Blogging 101 Who Blogs
You might start a family blog, especially if your family is geographically far apart but wants to stay close. Then you can post and your father, mother, sister, or brother could comment on your post. Or you can make them members of your blog and they can create their own posts. You can post text, audio, or pictures. It's a great way to stay in touch and keep up on all the latest doings of family and friends.
You might start a blog just to write out your thoughts, which can help you to think things through. These blogs can be very interesting and touching even if you don't know the person. They help to demonstrate how much people are alike, no matter how different our lives or our cultures are. People will sometimes respond to blogs like this in a way that they would never do face to face. They might be able to provide wonderful insights that come precisely because they are strangers.
Many blogs today are topical blogs and are written for a specific audience and purpose. They inform, inspire, and entertain and promote ideas, services, and products. Blogs always provide something of value for free, even when they are used to make money. The free content is what the search engines catalog so that they can direct people to the site. It is what most people are searching for in the first place. And it is what bloggers provide in order to have people's attention.
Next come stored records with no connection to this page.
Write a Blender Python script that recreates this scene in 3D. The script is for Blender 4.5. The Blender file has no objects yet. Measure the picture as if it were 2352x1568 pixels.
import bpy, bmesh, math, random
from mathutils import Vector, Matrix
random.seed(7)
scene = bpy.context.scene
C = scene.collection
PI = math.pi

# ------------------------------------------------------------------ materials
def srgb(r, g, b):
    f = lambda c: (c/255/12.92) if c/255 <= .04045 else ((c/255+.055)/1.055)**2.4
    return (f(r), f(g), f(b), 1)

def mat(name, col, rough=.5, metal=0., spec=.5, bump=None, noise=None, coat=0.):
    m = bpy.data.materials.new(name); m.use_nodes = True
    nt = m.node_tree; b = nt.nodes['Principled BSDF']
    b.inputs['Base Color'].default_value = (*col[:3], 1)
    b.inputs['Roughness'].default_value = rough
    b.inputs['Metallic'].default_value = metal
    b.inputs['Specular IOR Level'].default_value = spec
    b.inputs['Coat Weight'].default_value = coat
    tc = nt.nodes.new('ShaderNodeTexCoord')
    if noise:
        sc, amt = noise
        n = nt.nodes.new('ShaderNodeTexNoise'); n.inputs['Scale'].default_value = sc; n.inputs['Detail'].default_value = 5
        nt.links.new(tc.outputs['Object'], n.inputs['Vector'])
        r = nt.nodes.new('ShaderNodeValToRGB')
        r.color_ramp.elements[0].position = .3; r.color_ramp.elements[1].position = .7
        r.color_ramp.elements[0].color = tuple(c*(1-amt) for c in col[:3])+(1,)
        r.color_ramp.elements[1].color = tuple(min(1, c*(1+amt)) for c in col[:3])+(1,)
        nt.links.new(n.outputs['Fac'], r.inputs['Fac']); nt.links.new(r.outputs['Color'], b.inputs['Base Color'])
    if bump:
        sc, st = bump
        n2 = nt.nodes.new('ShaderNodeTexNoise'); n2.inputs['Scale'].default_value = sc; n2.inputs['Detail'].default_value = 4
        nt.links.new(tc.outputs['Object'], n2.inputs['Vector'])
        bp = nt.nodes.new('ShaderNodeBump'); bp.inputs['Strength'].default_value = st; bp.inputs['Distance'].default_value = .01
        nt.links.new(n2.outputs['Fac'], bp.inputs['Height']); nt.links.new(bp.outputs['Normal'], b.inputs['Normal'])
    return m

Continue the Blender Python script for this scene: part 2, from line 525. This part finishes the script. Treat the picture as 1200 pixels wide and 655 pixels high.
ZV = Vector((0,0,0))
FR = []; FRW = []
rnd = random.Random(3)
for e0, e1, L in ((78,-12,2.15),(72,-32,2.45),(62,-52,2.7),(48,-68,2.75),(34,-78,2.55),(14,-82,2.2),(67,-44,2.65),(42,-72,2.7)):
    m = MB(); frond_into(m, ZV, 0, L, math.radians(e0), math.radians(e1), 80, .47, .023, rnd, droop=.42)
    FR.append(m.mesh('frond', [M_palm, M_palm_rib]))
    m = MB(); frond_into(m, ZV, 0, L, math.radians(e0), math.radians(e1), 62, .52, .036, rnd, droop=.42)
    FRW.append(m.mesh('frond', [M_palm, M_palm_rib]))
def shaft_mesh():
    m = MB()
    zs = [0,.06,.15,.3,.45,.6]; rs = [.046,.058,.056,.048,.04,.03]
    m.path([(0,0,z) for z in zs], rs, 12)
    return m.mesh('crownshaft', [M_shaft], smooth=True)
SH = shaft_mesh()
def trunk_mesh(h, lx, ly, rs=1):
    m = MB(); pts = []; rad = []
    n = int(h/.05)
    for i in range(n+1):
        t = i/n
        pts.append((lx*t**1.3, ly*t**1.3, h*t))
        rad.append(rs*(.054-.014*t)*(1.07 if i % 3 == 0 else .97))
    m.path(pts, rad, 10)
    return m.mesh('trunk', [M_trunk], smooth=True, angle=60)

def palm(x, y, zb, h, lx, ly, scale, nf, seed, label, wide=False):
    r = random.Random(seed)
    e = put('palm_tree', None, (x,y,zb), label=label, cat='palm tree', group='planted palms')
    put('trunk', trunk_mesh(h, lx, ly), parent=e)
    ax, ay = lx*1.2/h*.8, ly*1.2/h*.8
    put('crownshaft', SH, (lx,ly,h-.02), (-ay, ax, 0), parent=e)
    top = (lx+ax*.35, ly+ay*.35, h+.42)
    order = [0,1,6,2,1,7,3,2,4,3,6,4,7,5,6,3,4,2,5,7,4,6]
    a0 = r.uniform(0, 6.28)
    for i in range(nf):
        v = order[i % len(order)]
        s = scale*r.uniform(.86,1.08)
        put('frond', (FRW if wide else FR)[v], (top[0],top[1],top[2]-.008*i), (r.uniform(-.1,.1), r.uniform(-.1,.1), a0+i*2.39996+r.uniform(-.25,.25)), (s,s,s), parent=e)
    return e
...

You might start a blog about coffee because you love coffee and want to share your love with other people, because you have a coffee house and want to become known as an expert on coffee, or because you want to sell coffee over the internet. A Google search for coffee yields 278,000,000 with Starbucks.com in the top position. So you might decide to blog about pure arabica coffee from Kenya (only 35,800 results). And that's why blogs are becoming the new authority on everything. Because blogs are so cheap to publish that any expert anywhere on anything, no matter how esoteric or obscure, can put their knowledge on the web and be found by anyone anywhere. And also because all the people that are interested in a topic, no matter how well universal and well known, can help to make sure that the information being provided is correct and complete.
So the answer to the question "Who blogs?" is everyone!
In this series of posts, I will be talking especially to writers, who might blog to practice writing, to promote their books and other writing, or to publish on the web and make money from advertising. But then again, as my friend Rob Spiegel said, "If you write, you're a writer." I think that also means that if you blog, you're a writer, so these posts are for all of you, every one.